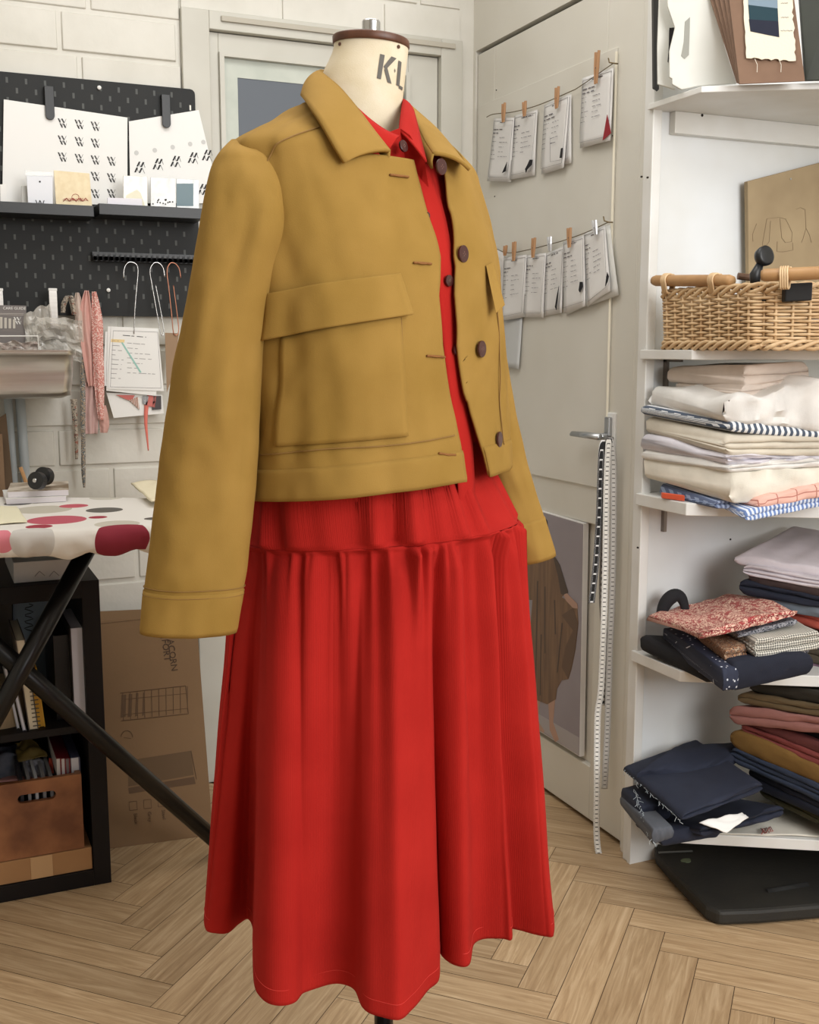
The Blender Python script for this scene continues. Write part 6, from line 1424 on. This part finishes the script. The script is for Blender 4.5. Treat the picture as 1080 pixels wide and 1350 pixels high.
# extend the tall items up beyond the frame
M_FRM = mat('black_frame', (20, 20, 22), .5); M_BAG = mat('white_paper_bag', (216, 216, 210), .7, c2=(204, 204, 196), scale=6); M_FOL = mat('brown_folder_board', (120, 92, 72), .7, c2=(112, 85, 66), scale=20)
Fb = 2.36
o, P = panel([(8, -120), (45, -120), (45, 580), (14, 560)], (2.38, 2.36, 2.36, 2.38), FW*.02, M_FRM, 'black_folder', 'black folder standing at the left end of the top shelf', 'folder')
bagm = lambda c: mat('bag_'+c, (214, 214, 208), .7)
def bag(F0, cx, lb, holes, pts):
    e_ = empty('paper_bag', (aF(*zt5(cx, 560), F0).x, aF(*zt5(cx, 560), F0).y, ZS[0]+.001), lb, 'bag', 'white bags on the top shelf')
    b = MB(); b.poly([aF(*zt5(x, y), F0) for x, y in pts], FW*.006); b.build('panel', M_BAG, e_, bevel=.0015)
    for h in holes:
        b = MB(); b.poly([aF(*zt5(x, y), F0-.0008) for x, y in h], FW*.001); b.build('handle_slot', mat('slot_interior', (150, 150, 142) if cx > 200 else (34, 30, 30), .8), e_)
bag(2.345, 90, 'narrow white bag with black handle slot beside the black folder', [[(112, 180), (145, 178), (142, 200), (118, 320), (105, 405), (100, 400), (108, 300), (110, 200)]], [(45, -120), (110, -120), (150, 150), (150, 580), (36, 545), (34, 300), (44, 20)])
bag(2.31, 300, 'wide white bag with teardrop handle slot leaning on the top shelf', [[(212, 140), (245, 110), (243, 200), (238, 355), (210, 382), (188, 362), (205, 270)]], [(98, -120), (370, -120), (470, 300), (548, 540), (300, 556), (190, 580), (130, 545), (130, 510), (113, 500), (112, 330), (148, 180), (100, 40)])
for k, (x0_, x1_) in enumerate(((360, 550), (395, 555), (432, 560), (470, 563), (505, 566))):
    F0 = 2.30-.012*k; b = MB(); q = [aF(*zt5(x0_-20, -120), F0+.01), aF(*zt5(x0_+400, -120), F0), aF(*zt5(990-4*(4-k), 524), F0-.06), aF(*zt5(x1_, 536+2*k), F0-.05)]
    if k < 4: q[1] = aF(*zt5(x0_+80, -120), F0+.0); q[2] = aF(*zt5(x1_+30, 534), F0-.05)
    b.slab(q, FW*.004); o = b.build('folder', M_FOL, bevel=.0006)
    tag(o, ('leftmost brown board folder leaning on the top shelf', 'second brown board folder from the left', 'third brown board folder from the left', 'fourth brown board folder from the left, behind the front one', 'front brown board folder carrying a frayed swatch card')[k], 'folder', 'brown folders on the top shelf')
fo = o
# frayed cream card with blue patch
random.seed(6)
def fr(p, q, n, a): return [(p[0]+(q[0]-p[0])*k/n+random.uniform(-a, a), p[1]+(q[1]-p[1])*k/n+random.uniform(-a, a)) for k in range(n)]
def fplane(x, y, off=0):
    # plane of the front folder
    q0, q1, q2 = [aF(*zt5(485, -120), 2.262), aF(*zt5(905, -120), 2.252), aF(*zt5(990, 524), 2.192)]; n = (q1-q0).cross(q2-q0).normalized(); n = n if n.dot(CO-q0) > 0 else -n
    d = ray(*zt5(x, y)); return CO+d*((q0-CO).dot(n)/d.dot(n))+n*off, n
out = fr((580, -90), (905, -90), 8, 4)+fr((900, -20), (925, 400), 16, 7)+fr((925, 405), (612, 380), 16, 6)+fr((605, 380), (585, -80), 14, 5)
n_ = fplane(0, 0)[1]; b = MB(); b.poly([fplane(x, y, .0045)[0] for x, y in out], -n_*.0015); o = b.build('swatch_card', mat('cream_frayed_cotton', (216, 208, 188), .9, bump=.3, bscale=300)); tag(o, 'frayed cream cotton swatch card with blue patches on the front folder', 'swatch card')
for q, c, nm in (([(615, -90), (805, -90), (808, 65), (700, 52), (618, 42)], (116, 134, 148), 'pale_blue_patch'), ([(618, 42), (700, 52), (808, 65), (812, 150), (625, 135)], (22, 52, 62), 'teal_patch'), ([(622, 135), (812, 148), (818, 250), (740, 235), (632, 212)], (20, 25, 44), 'navy_patch')):
    b = MB(); b.poly([fplane(x, y, .0055)[0] for x, y in q], -n_*.0008); b.build(nm, mat(nm+'_cloth', c, .85), o)
b = MB()
for y, l in ((30, 45), (122, 50), (208, 75)):
    pts = [fplane(828+l*k/8, y+4*math.sin(k*2.4), .0052)[0] for k in range(9)]; b.tube(pts, .0004, 4)
b.build('writing', M_PEN, o)
b = MB()
for x in (668, 822): b.tube([fplane(x-8, 390, .005)[0], fplane(x+8, 430, .006)[0], fplane(x+6, 478, .006)[0]], .0005, 4)
b.build('loose_thread', CRM, o)
o, P = panel([(950, -120), (1200, -120), (1200, 515), (995, 520)], (2.25, 2.22, 2.20, 2.215), FW*.01, mat('dark_green_board', (34, 36, 32), .5, c2=(46, 52, 40), scale=8), 'dark_board', 'very dark green board at the right end of the top shelf', 'board')
# ---------------- black mat on the floor
P = [(862, 1122), (864, 1140), (885, 1165), (930, 1213), (948, 1221), (1000, 1219), (1130, 1208)]
Pm = [aZ(x, y, .002) for x, y in P]; Pm += [V((2.2, 1.45, .002)), V((2.25, 2.0, .002)), V((Pm[0].x, 2.005, .002))]
b = MB(); N_ = len(Pm); cen_ = sum(Pm, V((0, 0, 0)))/N_; Pc = catmull(Pm, 60, False)
Pm2 = Pm
b.poly([V((p.x, p.y, .034)) for p in Pm2], -UP*.032); o = b.build('kneeling_mat', mat('black_foam', (28, 27, 25), .65, c2=(38, 36, 31), scale=9, bump=.3, bscale=90), bevel=.008); tag(o, 'thick black foam mat with slot handle on the floor under the shelves', 'mat')
ha, hb2 = aZ(1012, 1175, .036), aZ(1066, 1166, .036); b = MB(); b.tube([ha, ha.lerp(hb2, .5), hb2], .006, 10, flat=.35); b.build('slot_handle', mat('mat_slot', (12, 12, 12), .8), o, smooth=True)
a, c = aZ(868, 1124, .035), aZ(913, 1122, .035); b = MB(); b.tube([a, c], .0025, 6); b.build('fluff_strip', mat('grey_fluff', (90, 90, 86), .9), o)
b = MB(); p = aZ(905, 1135, .0345); b.poly([p+V((.012*math.cos(t)*(1+.3*math.sin(3*t)), .010*math.sin(t), 0)) for t in [k*.6 for k in range(10)]], UP*.0015); lf_ = b.build('dry_leaf', mat('dull_green', (92, 100, 74), .8)); tag(lf_, 'small dull green leaf lying on the black mat', 'leaf')
# ================================================================ light
w = bpy.data.worlds.new('world'); bpy.context.scene.world = w; w.use_nodes = True
w.node_tree.nodes['Background'].inputs[0].default_value = (.86, .93, 1, 1); w.node_tree.nodes['Background'].inputs[1].default_value = .5
def area(name, loc, to, sx, sy, power, c=(1, 1, 1)):
    l = bpy.data.lights.new(name, 'AREA'); l.shape = 'RECTANGLE'; l.size = sx; l.size_y = sy; l.energy = power; l.color = c
    o = bpy.data.objects.new(name, l); col.objects.link(o); o.location = loc
    o.rotation_euler = (V(to)-V(loc)).to_track_quat('-Z', 'Y').to_euler(); return o
area('window_daylight', (1.35, -1.3, 1.8), (.6, 2.0, .9), 1.7, 1.3, 76, (1, .995, .99))
area('ceiling_fill', (1.35, .2, 2.55), (1.4, 1.6, .6), 1.2, .8, 14, (.96, .98, 1))  # unseen overhead fill, added to brighten the shelves from the front
area('ceiling_fill', (.6, 1.7, 2.55), (.6, 1.9, 0), 1.4, 1.0, 17, (1, .99, .97))  # unseen overhead fill, added to lift the left and back walls
sc = bpy.context.scene
sc.view_settings.view_transform = 'Standard'; sc.view_settings.look = 'None'; sc.view_settings.gamma = 1; sc.view_settings.use_curve_mapping = False
sc.view_settings.exposure = 0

★ ★ ★ ★

→ **TASK OBJECTIVE**: Say how many lines include the word "wide"; reply with the number alone.

→ **OUTPUT FOR THIS EXERCISE**: 2